Raw data →
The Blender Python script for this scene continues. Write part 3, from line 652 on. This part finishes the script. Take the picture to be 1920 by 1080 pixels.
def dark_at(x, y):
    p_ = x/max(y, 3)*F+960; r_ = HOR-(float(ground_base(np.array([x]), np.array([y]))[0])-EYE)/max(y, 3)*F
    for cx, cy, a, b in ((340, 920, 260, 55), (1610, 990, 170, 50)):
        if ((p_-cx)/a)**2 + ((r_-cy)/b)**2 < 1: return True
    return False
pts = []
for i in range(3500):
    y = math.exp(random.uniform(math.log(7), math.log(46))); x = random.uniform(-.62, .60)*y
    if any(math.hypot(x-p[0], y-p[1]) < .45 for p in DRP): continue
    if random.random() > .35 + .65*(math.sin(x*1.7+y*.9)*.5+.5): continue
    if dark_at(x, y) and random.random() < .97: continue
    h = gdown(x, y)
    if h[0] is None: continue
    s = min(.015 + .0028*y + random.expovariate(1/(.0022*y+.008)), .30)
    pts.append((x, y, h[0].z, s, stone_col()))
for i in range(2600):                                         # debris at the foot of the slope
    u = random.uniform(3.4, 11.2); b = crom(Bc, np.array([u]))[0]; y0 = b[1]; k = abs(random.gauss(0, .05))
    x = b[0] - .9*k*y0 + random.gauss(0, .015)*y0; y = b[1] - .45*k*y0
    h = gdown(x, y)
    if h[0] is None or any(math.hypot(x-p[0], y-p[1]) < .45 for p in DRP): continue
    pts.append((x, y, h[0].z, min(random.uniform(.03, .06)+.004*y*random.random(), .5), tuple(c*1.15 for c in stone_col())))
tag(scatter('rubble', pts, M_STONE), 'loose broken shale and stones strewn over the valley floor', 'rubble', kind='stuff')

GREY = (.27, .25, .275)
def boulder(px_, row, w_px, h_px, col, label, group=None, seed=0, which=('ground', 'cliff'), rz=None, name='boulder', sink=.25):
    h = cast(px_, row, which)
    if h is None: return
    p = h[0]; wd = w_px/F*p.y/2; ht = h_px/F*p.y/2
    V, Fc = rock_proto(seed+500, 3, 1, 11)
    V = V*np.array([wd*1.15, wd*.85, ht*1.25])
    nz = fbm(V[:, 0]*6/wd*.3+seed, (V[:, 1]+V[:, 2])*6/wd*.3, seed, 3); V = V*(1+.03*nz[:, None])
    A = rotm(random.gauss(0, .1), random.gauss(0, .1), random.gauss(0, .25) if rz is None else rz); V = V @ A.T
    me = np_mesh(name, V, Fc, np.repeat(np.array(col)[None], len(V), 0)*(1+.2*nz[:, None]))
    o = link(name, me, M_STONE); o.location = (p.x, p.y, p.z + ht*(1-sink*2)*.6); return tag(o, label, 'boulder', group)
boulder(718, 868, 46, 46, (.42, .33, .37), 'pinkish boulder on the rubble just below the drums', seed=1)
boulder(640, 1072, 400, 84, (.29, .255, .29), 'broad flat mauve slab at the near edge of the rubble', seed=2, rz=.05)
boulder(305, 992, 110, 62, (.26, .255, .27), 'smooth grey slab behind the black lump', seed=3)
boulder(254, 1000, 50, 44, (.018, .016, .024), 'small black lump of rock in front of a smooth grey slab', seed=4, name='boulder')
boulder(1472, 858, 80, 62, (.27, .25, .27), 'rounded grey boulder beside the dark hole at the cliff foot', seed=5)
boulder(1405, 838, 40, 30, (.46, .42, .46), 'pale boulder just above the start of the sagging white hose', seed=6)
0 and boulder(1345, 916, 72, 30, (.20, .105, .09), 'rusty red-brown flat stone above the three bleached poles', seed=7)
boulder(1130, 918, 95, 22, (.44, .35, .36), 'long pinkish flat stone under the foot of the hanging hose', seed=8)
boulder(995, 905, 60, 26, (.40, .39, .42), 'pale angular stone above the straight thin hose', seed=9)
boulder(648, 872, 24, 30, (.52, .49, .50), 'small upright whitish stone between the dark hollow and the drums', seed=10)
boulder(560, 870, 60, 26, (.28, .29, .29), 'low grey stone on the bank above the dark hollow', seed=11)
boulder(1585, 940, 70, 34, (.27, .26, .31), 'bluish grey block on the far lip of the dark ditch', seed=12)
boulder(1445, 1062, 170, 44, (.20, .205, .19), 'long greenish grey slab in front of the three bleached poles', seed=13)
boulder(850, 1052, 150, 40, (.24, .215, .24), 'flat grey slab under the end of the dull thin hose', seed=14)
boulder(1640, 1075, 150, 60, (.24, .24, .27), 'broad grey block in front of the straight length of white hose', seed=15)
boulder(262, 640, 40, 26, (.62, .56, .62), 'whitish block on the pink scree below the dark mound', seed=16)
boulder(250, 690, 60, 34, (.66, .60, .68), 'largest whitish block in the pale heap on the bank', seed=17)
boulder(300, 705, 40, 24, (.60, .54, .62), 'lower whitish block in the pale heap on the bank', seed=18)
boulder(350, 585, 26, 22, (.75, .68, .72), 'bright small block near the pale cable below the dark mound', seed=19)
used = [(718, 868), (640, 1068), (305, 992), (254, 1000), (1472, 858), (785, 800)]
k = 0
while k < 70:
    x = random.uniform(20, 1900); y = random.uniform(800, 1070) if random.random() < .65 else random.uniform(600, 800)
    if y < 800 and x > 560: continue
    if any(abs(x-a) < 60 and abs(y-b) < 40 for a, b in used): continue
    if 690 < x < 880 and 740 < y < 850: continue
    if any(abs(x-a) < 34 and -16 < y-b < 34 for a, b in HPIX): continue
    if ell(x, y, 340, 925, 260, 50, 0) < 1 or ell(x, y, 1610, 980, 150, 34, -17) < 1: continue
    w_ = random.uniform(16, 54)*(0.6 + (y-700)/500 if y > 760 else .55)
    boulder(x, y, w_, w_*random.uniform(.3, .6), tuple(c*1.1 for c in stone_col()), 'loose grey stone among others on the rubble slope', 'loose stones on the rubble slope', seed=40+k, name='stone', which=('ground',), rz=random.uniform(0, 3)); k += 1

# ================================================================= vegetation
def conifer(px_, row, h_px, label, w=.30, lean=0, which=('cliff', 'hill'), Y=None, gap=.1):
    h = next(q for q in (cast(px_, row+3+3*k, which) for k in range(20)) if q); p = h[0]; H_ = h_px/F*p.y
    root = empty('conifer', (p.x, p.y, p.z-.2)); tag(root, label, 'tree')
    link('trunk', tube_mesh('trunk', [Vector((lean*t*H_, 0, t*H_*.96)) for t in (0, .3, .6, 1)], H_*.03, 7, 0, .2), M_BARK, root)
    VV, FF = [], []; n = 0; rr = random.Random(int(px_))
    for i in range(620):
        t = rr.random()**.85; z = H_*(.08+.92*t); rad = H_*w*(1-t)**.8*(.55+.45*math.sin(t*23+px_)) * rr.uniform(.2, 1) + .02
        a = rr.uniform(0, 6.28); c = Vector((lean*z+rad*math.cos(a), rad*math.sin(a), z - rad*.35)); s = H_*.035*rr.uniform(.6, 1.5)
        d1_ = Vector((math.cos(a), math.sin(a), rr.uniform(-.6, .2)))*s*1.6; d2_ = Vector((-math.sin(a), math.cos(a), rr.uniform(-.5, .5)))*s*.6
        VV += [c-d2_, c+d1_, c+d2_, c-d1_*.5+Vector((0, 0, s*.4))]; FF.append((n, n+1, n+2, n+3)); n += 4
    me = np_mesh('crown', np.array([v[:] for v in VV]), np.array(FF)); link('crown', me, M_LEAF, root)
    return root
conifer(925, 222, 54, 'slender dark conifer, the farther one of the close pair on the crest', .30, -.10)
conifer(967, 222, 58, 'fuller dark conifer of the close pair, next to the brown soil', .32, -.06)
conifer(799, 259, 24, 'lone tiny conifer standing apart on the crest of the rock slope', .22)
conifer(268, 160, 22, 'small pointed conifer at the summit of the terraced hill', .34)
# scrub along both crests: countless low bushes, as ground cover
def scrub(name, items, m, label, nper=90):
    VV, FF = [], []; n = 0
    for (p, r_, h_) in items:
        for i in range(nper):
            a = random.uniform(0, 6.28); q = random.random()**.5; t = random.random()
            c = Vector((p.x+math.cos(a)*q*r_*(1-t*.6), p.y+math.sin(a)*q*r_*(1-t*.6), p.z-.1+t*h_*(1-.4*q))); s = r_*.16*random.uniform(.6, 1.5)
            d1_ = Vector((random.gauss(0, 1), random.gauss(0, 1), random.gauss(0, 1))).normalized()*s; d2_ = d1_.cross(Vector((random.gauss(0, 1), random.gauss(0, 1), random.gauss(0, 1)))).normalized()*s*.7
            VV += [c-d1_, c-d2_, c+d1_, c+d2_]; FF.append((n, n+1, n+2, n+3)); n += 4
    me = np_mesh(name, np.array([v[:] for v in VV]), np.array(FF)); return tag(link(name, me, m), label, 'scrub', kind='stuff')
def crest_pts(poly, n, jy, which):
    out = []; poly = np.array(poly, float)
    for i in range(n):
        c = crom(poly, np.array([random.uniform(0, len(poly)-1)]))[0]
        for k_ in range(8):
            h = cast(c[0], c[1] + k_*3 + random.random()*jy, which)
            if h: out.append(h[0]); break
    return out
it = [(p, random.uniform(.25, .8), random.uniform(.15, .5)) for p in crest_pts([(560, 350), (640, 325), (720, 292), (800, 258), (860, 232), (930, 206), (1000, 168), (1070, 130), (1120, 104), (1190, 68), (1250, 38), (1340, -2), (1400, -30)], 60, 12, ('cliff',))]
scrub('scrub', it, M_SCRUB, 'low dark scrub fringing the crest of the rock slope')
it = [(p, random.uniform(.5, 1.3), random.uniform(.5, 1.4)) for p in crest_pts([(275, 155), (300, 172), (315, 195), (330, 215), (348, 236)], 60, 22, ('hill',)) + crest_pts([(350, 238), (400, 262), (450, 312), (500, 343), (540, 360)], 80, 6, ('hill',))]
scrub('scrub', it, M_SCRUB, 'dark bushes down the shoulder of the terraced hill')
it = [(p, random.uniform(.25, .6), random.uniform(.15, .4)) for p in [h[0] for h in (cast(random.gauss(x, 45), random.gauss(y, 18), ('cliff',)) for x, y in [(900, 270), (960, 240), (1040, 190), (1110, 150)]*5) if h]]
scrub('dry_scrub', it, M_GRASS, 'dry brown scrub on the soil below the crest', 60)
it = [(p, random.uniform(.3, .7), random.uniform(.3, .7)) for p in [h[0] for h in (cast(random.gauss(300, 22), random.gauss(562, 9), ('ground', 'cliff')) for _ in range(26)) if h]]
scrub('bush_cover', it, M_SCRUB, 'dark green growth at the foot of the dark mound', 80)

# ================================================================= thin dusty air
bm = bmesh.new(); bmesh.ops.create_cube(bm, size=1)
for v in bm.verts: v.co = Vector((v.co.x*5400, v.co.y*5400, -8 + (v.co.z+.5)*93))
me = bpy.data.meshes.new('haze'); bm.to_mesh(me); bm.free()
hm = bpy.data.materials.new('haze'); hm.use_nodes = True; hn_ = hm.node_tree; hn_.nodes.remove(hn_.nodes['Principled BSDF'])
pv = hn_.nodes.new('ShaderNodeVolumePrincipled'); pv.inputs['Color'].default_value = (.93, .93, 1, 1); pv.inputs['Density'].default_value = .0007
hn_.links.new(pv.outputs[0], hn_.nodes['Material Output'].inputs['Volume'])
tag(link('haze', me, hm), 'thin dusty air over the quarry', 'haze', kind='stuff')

Problem statement →
Lines from the start of the material above through the line containing "tag(scatter('rubble', pts, M_STONE), 'loose" are to be duplicated exactly, and only those.

Solution to the problem →
The Blender Python script for this scene continues. Write part 3, from line 652 on. This part finishes the script. Take the picture to be 1920 by 1080 pixels.
def dark_at(x, y):
    p_ = x/max(y, 3)*F+960; r_ = HOR-(float(ground_base(np.array([x]), np.array([y]))[0])-EYE)/max(y, 3)*F
    for cx, cy, a, b in ((340, 920, 260, 55), (1610, 990, 170, 50)):
        if ((p_-cx)/a)**2 + ((r_-cy)/b)**2 < 1: return True
    return False
pts = []
for i in range(3500):
    y = math.exp(random.uniform(math.log(7), math.log(46))); x = random.uniform(-.62, .60)*y
    if any(math.hypot(x-p[0], y-p[1]) < .45 for p in DRP): continue
    if random.random() > .35 + .65*(math.sin(x*1.7+y*.9)*.5+.5): continue
    if dark_at(x, y) and random.random() < .97: continue
    h = gdown(x, y)
    if h[0] is None: continue
    s = min(.015 + .0028*y + random.expovariate(1/(.0022*y+.008)), .30)
    pts.append((x, y, h[0].z, s, stone_col()))
for i in range(2600):                                         # debris at the foot of the slope
    u = random.uniform(3.4, 11.2); b = crom(Bc, np.array([u]))[0]; y0 = b[1]; k = abs(random.gauss(0, .05))
    x = b[0] - .9*k*y0 + random.gauss(0, .015)*y0; y = b[1] - .45*k*y0
    h = gdown(x, y)
    if h[0] is None or any(math.hypot(x-p[0], y-p[1]) < .45 for p in DRP): continue
    pts.append((x, y, h[0].z, min(random.uniform(.03, .06)+.004*y*random.random(), .5), tuple(c*1.15 for c in stone_col())))
tag(scatter('rubble', pts, M_STONE), 'loose broken shale and stones strewn over the valley floor', 'rubble', kind='stuff')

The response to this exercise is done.